Grand Forks man — a staple at Blues on the Red — passes away

When Peggy Dores, of Grand Forks, arrived at Town Square on July 27, she did what she had done at every other festival thus far — she looked for her friend, Ray Ganyo. But this time, Ganyo was nowhere to be found.

By: Jasmine Maki, Grand Forks Herald

While people danced and laughed with their friends and family at the Blues on the Red summer concert series, one attendee sat near the front of the crowd, wiping away tears.

When Peggy Dores, of Grand Forks, arrived at Town Square on July 27, she did what she had done at every other festival thus far — she looked for her friend, Ray Ganyo.

But this time, Ganyo was nowhere to be found.

Dores soon discovered her beloved friend and “blues brother” would no longer be joining her at festivals. Ganyo died in his bed early July 27.

As Dores sat listening to the music, she remembered all the times she and Ganyo had shared. Dores met Ganyo when she worked as a secretary at UND. He was working toward a master’s degree in social work at the time.

They occasionally would talk on campus, but it wasn’t until they bumped into each other at a Blues on the Red event that they began forming a friendship.

“We just started going to blues festivals together,” Dores said. “It was a special friendship.”

Community members and event organizers came to recognize the duo, who were both wheelchair-bound and always sat near the front of the stage.

A full life

Ganyo became paralyzed from the chest down in 1981. He was on a weekend camping trip near New Braunfel, Texas, when he dove off a bridge into the Guadalupe River. He broke his neck, leaving him paralyzed.

“He led a pretty full life considering his disability,” said Marlene Dvorak, Ganyo’s mother. “I never heard him say, ‘why did this happen to me.’ He tried to learn as much as he could about his disability and how to cope with it. He was an inspiration to many people.”

Ganyo was involved in the mayor’s Community on Employment of People with Disabilities and was presented with “The Most Outstanding Handicap Citizen of the Year Award” in 2000.

Dvorak said Ganyo was a staunch UND hockey supporter and attended as many home games as he could. He also enjoyed hunting, which he had recently taken up. Dvorak said Ganyo had made friends in North Dakota who would pick him up and take him hunting. She said they were always helpful in making sure he got a deer.

“He was a very likeable person,” she said. “He made friends very easily.”

‘Highlight of his year’

Music was also a big part of Ganyo’s life, specifically blues music.

He attended blues festivals in Grand Forks, Fargo and Thief River Falls, often meeting Dores once he arrived.

“He always went to the Moondance Jam,” Dvorak said. “That was the highlight of his year, and he went this year, too.”

The rock music festival ended July 20, just seven days before Ganyo’s death. Dvorak said he had planned to attend the last Blues on the Red event as well. “I guess he was the focal point at many concerts. People would come and ask, ‘Where’s Ray?’”

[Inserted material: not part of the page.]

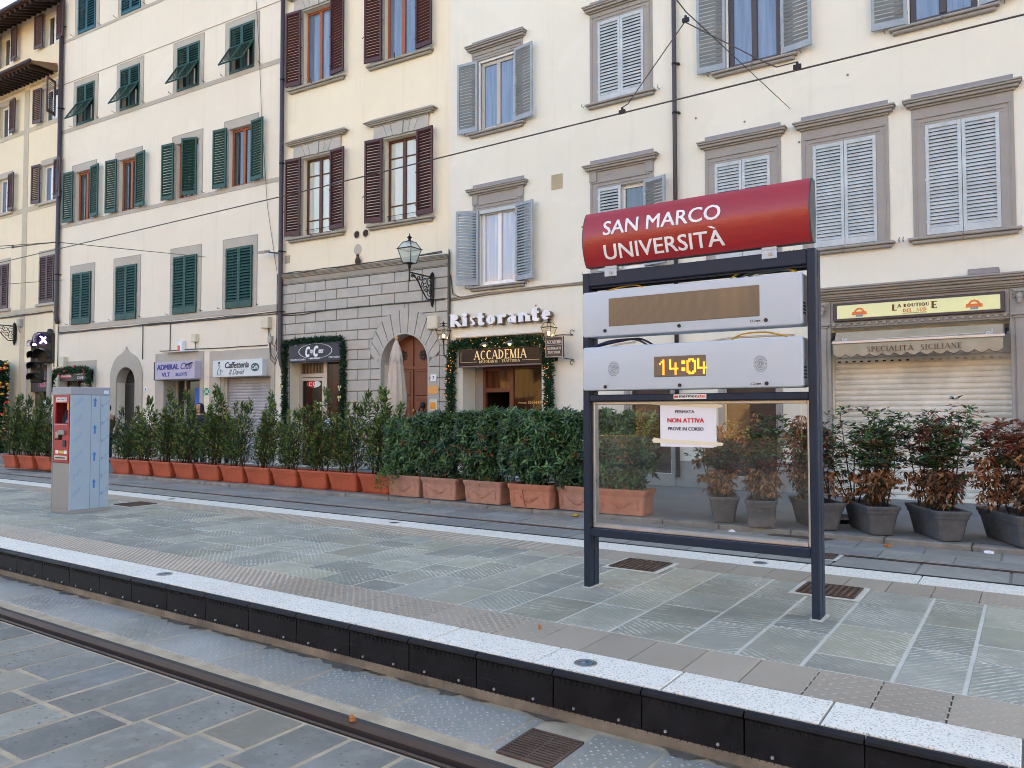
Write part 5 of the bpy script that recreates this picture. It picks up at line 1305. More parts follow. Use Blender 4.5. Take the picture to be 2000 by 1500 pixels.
# street lamp on its scrolled iron bracket (on the cream house)
def street_lamp(F, u, z, label, arm=.95):
    t = place(F, 'street_lamp', label, 'street lamp', u, 0, z)
    b_ = MB(); b_.bbox(-.055, .055, -.10, -.002, -.30, .30, .015); b_.lathe([(.06, .30), (.045, .35), (.02, .38), (.002, .40)], 10, (0, -.06, 0)); b_.lathe([(.004, -.48), (.03, -.43), (.05, -.34), (.055, -.30)], 10, (0, -.06, 0)); b_.build('wall_plate', iron, t)
    a_ = MB(); a_.tube([(0, -.06, .26), (0, -arm, .25)], .019, 6)
    a_.tube([(0, -.08, -.30), (0, -.28, -.30), (0, -.48, -.10), (0, -.62, .08), (0, -.74, .17), (0, -.86, .19)], .018, 6)
    def scroll(cy_, cz_, r0, turns, st, r_=.011):
        pts = [(0, cy_ + r0 * (1 - .75 * k / 22) * cos(st + turns * 2 * pi * k / 22), cz_ + r0 * (1 - .75 * k / 22) * sin(st + turns * 2 * pi * k / 22)) for k in range(23)]
        a_.tube(pts, r_, 5)
    for cy_, cz_, r0, tu, st in ((-.17, .12, .13, 1.4, 0), (-.20, -.14, .11, -1.3, 1), (-.37, .14, .11, 1.3, 2), (-.33, -.08, .09, -1.2, 3), (-.50, .18, .09, 1.3, 1), (-.47, .03, .07, 1.2, 4), (-.61, .17, .06, -1.2, 0), (-.76, .19, .045, 1.2, 2), (-.85, .18, .055, 1.4, 0), (-.12, -.02, .06, 1, 0), (-.27, .01, .06, -1, 2)):
        scroll(cy_, cz_, r0, tu, st)
    a_.build('bracket', iron, t)
    p_ = MB(); p_.lathe([(.004, .02), (.026, .05), (.022, .09), (.020, .30), (.024, .37)], 10, (0, -arm - .01, 0)); p_.build('post', iron, t)
    lantern_parts(t, 1.0, False, (0, -arm - .01, .42), lg); return t
street_lamp(FC, -.46, 4.64, 'unlit glass street lantern on a scrolled black bracket by the rusticated wall')
street_lamp(FA, -2.95, 4.58, 'scrolled black lamp bracket on the yellow house at the left picture edge')
# signs on the pale house
ad = place(FB, 'shop_sign', 'lilac signboard with blue lettering over the slot-machine shop', 'sign', -10.13, 0, 2.60)
MB().bbox(-.97, .95, -.26, -.032, 0, .55, .01).build('board', M('lilac_board', rgb(176, 174, 196), .5, .4, 0, .06), ad)
bl_ = M('navy_letters', rgb(52, 54, 140), .5)
letters('ADMIRAL', bl_, ad, -.86, .22, .30, .47, -.265, .004, .05); letters('Club', bl_, ad, .30, .82, .30, .50, -.265, .004, .01, .35); letters('VLT', bl_, ad, -.62, -.20, .09, .22, -.265, .004, .04); letters('SLOTS', bl_, ad, .06, .62, .10, .20, -.265, .004, .04)
MB().box(-1.0, -.971, -.27, -.032, -.01, .56).build('side_trim', pipe_m, ad)
cm = place(FB, 'security_camera', 'small black security camera on the lilac signboard', 'camera', -9.25, 0, 3.06)
MB().tube([(0, -.30, .02), (-.16, -.40, -.05)], .022, 8).build('body', black_p, cm); MB().tube([(0, -.004, .04), (0, -.30, .02)], .012, 6).build('arm', black_p, cm)
cf = place(FB, 'shop_sign', 'white signboard of the coffee shop with a line-drawn waiter', 'sign', -7.36, 0, 2.62)
MB().bbox(-1.07, 1.05, -.20, -.032, 0, .49, .01).build('board', M('white_board', rgb(206, 214, 218), .45, .4, 0, .04), cf)
dk_ = M('black_letters', rgb(40, 44, 48), .5)
letters('Caffetteria', dk_, cf, -.52, .50, .25, .43, -.205, .004, .03, .25); letters('Il David', dk_, cf, -.34, .32, .06, .21, -.205, .004, .0, .45)
ovl = MB(); ovl.disc((.76, .25), .17, -.2045, -.2005, 24, .12); ovl.build('oval_badge', M('badge_green', rgb(36, 84, 84), .4), cf); letters('Caffe', white_l, cf, .63, .89, .20, .30, -.2085, .003, .0, .3)
fg = MB(); fg.tube([(-.80, -.203, .34), (-.76, -.203, .30), (-.80, -.203, .24), (-.86, -.203, .16), (-.84, -.203, .06), (-.72, -.203, .06), (-.70, -.203, .16), (-.75, -.203, .24)], .007, 4); fg.ring((-.78, .36), .035, .045, -.2045, -.2005, 12); fg.box(-.82, -.74, -.2045, -.2005, .40, .45); fg.tube([(-.74, -.203, .24), (-.62, -.203, .14), (-.60, -.203, .22)], .006, 4); fg.build('waiter_drawing', dk_, cf)
ck = place(FB, 'shop_sign', 'black signboard with a red badge under the decorated garland of the cafe', 'sign', -15.80, 0, 2.68)
MB().bbox(-.88, .88, -.13, -.032, 0, .37, .008).build('board', M('black_board', rgb(36, 34, 36), .4), ck)
letters('Accademia', white_l, ck, -.02, .76, .20, .31, -.135, .004, .0, .3); letters('CAFE', white_l, ck, .22, .6, .06, .15, -.135, .004, .0, .2)
MB().bbox(-.82, -.12, -.138, -.1305, .10, .29, .004).build('badge', M('badge_red', rgb(190, 60, 76), .5), ck); letters('caffe', white_l, ck, -.78, -.16, .14, .26, -.1425, .004, .03)
g3, P3, o3 = garland('fir_garland', 'fir garland with small red baubles over the cafe signboard', [(-17.05, .2, 2.30), (-16.98, .22, 2.75), (-16.7, .24, 3.02), (-15.8, .25, 3.05), (-14.9, .25, 3.06), (-14.72, .24, 2.9), (-14.70, .22, 2.55)], FB, .15, 2300, (4, 5, 2), 0, 6)
redb = M('red_bauble', rgb(176, 30, 36), .15, .6, .2, .05, coat=.5); goldb = M('gold_bauble', rgb(214, 160, 70), .2, .6, .6, .05); silv = M('silver_bauble', rgb(206, 206, 214), .2, .6, .6, .05)
rr = random.Random(8); bme = MB().ball((0, 0, 0), .032, 8).mesh('bauble', redb)
for k in range(22):
    i = rr.randrange(len(P3) - 1); c = P3[i].lerp(P3[i + 1], rr.random()) - o3; obj('bauble', bme, g3, c + Vector((rr.gauss(0, .07), -.13, rr.gauss(0, .07))))
# tall christmas column at the left picture edge
xt = place(FA, 'christmas_column', 'tall fir column hung with red and gold baubles at the left picture edge', 'decoration', -3.22, .45, .1)
mb = MB(); rr = random.Random(12)
for k in range(5200):
    z = rr.uniform(.05, 3.4); th = rr.uniform(0, 2 * pi); r0 = rr.uniform(.2, .42); c = Vector((r0 * cos(th), r0 * sin(th) * .6, z)); d = Vector((cos(th), sin(th) * .6 - .1, rr.uniform(-.6, .3))).normalized(); tip = c + d * .13; sd_ = d.cross(Vector((rr.gauss(0, 1), rr.gauss(0, 1), rr.gauss(0, 1)))).normalized() * .02; mid = c.lerp(tip, .5)
    mb.cur = rr.choices((0, 1, 2), (5, 4, 1))[0]; mb.add([c, mid + sd_, tip, mid - sd_], [(0, 1, 2), (0, 2, 3)])
mb.build('foliage', green_a, xt); MB().lathe([(.30, 0), (.26, .02), (.24, 3.38), (.1, 3.45)], 12, (0, 0, 0), True, 1, .6).build('core', green_a[0], xt)
for nm, mt_, nn in (('red_bauble', redb, 48), ('gold_bauble', goldb, 40), ('silver_bauble', silv, 12)):
    bme = MB().ball((0, 0, 0), .07, 10, 1.3, 1, .8).mesh(nm, mt_)
    for k in range(nn):
        z = rr.uniform(.2, 3.35); th = rr.uniform(-2.3, .9); o = obj(nm, bme, xt, (.44 * cos(th), .29 * sin(th), z)); o.scale = [rr.uniform(.7, 1.2)] * 3
# emergency sign, electrical boxes, floodlight
ex = place(FB, 'safety_sign', 'small green safety sign between the slot-machine shop and the coffee shop', 'sign', -8.93, 0, 2.10)
MB().bbox(-.12, .12, -.012, -.001, 0, .22, .003).build('plate', M('safety_green', rgb(20, 130, 96), .4), ex)
mb = MB()
for q in (-1, 1):
    mb.poly([(q * .10, .2), (q * .10, .15), (q * .05, .2)], -.0155, -.0125); mb.poly([(q * .10, .02), (q * .10, .07), (q * .05, .02)], -.0155, -.0125)
    mb.disc((q * .028, .15), .016, -.0155, -.0125, 10); mb.box(q * .028 - .018, q * .028 + .018, -.0155, -.0125, .06, .13)
mb.build('pictogram', white_l, ex)
def box_on_wall(F, u, z, w, h, d, mt_, lab, cables=()):
    t = place(F, 'junction_box', lab, 'electrical box', u, 0, z); MB().bbox(-w / 2, w / 2, -d, -.002, 0, h, .012).build('housing', mt_, t); MB().bbox(-w / 2 + .02, w / 2 - .02, -d - .006, -d + .001, .02, h - .02, .004).build('lid', mt_, t)
    if cables:
        c = MB()
        for pts in cables: c.tube(pts, .012, 5)
        c.build('cables', cable_m, t)
cream_x = M('cream_box', rgb(206, 200, 178), .5, .4, 0, .06); grey_x = M('grey_box', rgb(166, 164, 158), .5, .4, 0, .06)
box_on_wall(FB, -6.30, 3.97, .30, .32, .15, cream_x, 'cream electrical box near the downpipe above the coffee shop', [[(.06, -.05, 0), (.08, -.05, -.25)], [(.1, -.06, 0), (.2, -.06, -.4), (.32, -.06, -.55), (.4, -.06, -.3)]])
box_on_wall(FB, -6.16, 3.55, .14, .2, .1, grey_x, 'small grey meter box under the cream electrical box', [[(0, -.05, 0), (.05, -.06, -.35), (.2, -.06, -.5), (.36, -.06, -.2), (.38, -.06, .3)], [(-.03, -.05, 0), (.02, -.06, -.45), (.22, -.07, -.62), (.37, -.06, -.3)]])
box_on_wall(FB, -9.45, 3.73, .22, .25, .12, cream_x, 'beige alarm box above the lilac signboard', [[(.02, -.05, 0), (.03, -.05, -.2)]])
box_on_wall(FB, -17.0 + .45, 3.15, .28, .4, .16, cream_x, 'cream box behind the tram signal', [[(0, -.05, 0), (0, -.05, -.3)]])
box_on_wall(FC, -.42, 3.62, .3, .32, .14, cream_x, 'cream box above the left restaurant lantern')
box_on_wall(FA, -2.55, 4.78, .2, .3, .14, grey_x, 'grey cable box on the grey band of the yellow house', [[(-.12, -.03, .1), (-.14, -.03, -.1), (0, -.04, -.2)]])
sh = place(FB, 'alarm_siren', 'white and orange alarm siren on a shelf over the lilac signboard', 'alarm', -10.05, 0, 3.45)
MB().bbox(-.75, .72, -.2, -.002, 0, .02, .004).build('shelf', MATS['white_board'], sh); MB().bbox(-.12, .08, -.14, -.01, .021, .36, .02).build('housing', MATS['enamel_white'], sh); MB().bbox(-.11, .0, -.146, -.1405, .03, .2, .004).build('lens', M('orange_lens', rgb(200, 90, 50), .3), sh)
fl = place(FC, 'floodlight', 'grey floodlight on an arm beside the downpipe', 'lamp', -5.85, 0, 6.06)
MB().tube([(.1, -.05, 0), (-.15, -.28, .02)], .02, 6).build('arm', pipe_m, fl); MB().obox((-.32, -.34, .03), (.36, .22, .07), Matrix.Rotation(R(14), 3, 'X')).build('head', grey_x, fl)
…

Greg Hoover, director of Grand Fork’s Urban Development said he was always at the front of the crowd in his wheelchair.

“This was one place he could get away and forget about his illness,” he said.

Dores said she and Ganyo occasionally discussed their struggles with their disabilities, but it wasn’t the basis of their relationship.

“Ray was my blues buddy,” she said. “He was always joking, making me laugh. (He was) a very generous man with a big heart.”

After hearing the news, Dores said she wanted to leave the event, but she thought Ganyo would have wanted her to stay and enjoy the music.

“He’s probably meeting all the great blues artists tonight,” she said with a smile.

Dores plans to continue attending the festivals, but she said it won’t be the same without her friend.